This weekend the OAF and I went out a couple of times. Both times we were in boites populated primarily by ajummas. For two Calis it is bracing to watch ajummas out with each other. They seem to return to the skinship of their youths.
I suppose another way to say this is that they party and cling.
Well, in our small sample.
I suppose this is a goddamned reductive way to look at fellow humants. ;-)
In one case the ajummas were at the Pirate Bar and drinking with Betty, the proprietress. In the second case they were at a new chicken restaurant that opened up down the street, right across the street from where I used to live.
There is a lot of talk, probably most of it palaver, about how Korean marriages stay formally intact while the husband and wife withdraw from, even hate, each other. The story goes that Koreans are forced into marriage after childhoods in which they never interact in meaningful ways.
The women are princesses and the men are princes. I mean “princess” and “prince” in the most exactly bad way that those terms can be used.

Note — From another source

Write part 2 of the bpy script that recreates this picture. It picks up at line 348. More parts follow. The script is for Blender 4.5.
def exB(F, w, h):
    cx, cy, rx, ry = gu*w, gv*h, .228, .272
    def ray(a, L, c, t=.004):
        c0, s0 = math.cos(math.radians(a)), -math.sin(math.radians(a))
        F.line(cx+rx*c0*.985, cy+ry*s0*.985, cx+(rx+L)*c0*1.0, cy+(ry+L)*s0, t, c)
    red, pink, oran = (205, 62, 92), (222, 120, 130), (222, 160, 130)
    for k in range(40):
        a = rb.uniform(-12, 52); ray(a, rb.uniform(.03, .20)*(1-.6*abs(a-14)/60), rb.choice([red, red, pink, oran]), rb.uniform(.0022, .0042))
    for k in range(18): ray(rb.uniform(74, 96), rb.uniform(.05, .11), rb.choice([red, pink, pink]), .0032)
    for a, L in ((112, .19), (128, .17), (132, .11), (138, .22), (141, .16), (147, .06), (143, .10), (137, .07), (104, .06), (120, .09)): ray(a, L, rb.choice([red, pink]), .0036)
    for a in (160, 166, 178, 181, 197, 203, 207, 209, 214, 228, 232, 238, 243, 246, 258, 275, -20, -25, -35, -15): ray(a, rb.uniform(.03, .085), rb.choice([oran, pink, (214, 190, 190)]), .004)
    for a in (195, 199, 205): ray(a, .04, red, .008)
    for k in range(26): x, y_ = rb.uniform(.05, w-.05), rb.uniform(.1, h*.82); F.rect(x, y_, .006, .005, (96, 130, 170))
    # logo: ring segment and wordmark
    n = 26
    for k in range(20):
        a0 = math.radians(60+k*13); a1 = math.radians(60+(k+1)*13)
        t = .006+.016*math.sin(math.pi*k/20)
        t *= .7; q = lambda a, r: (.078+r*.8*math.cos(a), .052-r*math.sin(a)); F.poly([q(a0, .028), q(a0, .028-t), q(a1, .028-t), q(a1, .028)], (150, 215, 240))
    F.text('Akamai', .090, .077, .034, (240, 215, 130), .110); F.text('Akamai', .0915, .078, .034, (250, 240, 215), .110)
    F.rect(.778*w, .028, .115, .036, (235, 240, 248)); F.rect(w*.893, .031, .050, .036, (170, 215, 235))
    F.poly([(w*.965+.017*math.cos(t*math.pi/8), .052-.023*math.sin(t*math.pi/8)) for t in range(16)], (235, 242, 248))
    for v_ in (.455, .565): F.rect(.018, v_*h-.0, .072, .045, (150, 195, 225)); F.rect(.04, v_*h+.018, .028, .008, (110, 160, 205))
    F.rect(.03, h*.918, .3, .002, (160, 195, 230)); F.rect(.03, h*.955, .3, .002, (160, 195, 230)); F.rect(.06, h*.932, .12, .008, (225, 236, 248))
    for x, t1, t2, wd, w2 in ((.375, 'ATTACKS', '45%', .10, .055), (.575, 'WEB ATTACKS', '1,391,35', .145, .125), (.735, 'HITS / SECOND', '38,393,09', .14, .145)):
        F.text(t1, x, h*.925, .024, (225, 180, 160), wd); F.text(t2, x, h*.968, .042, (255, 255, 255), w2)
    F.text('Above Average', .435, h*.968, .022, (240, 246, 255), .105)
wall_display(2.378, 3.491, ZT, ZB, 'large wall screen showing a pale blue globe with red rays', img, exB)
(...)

The girls are spoiled and the boys are spoiled more. Thus, the argument goes, Korean women expect Prince Charming while Korean men are something more like ogres who cannot see beyond their own needs. This is a perfect non-reflection of Confucianism. ;-)
This construct is discussed a great deal in the expat community. It seems based on some truth, but even as I type that I also see it as the expat community risking elbow-dislocation as it pats its own cultures on their backs. After all, we would never be so barbaric. We’ve always treated women according to their skills and means.
Heh, I kill myself!
well.. someday
I should also note that this construct is primarily discussed among older expats who are.. eh… to put it politely, struggling for relationships. So let’s call it a cross-cultural thing in which long entangled relationships can become long estranged.
Which is a long introduction to how we viewed this wonderful ajumma thing… a bunch of old broads drinking, eating chicken, and pouring themselves all over each other. It seemed a public, yet intensively personal, demonstration of friendship and allegiance.
When one of the ajummas started missing cups when she poured beer?
She still got to pour beer, but her hand was guided.
Now that’s farking love.
I suppose, tangentially, this recognition of kinship in the “other” is a recognition all of y’all I miss.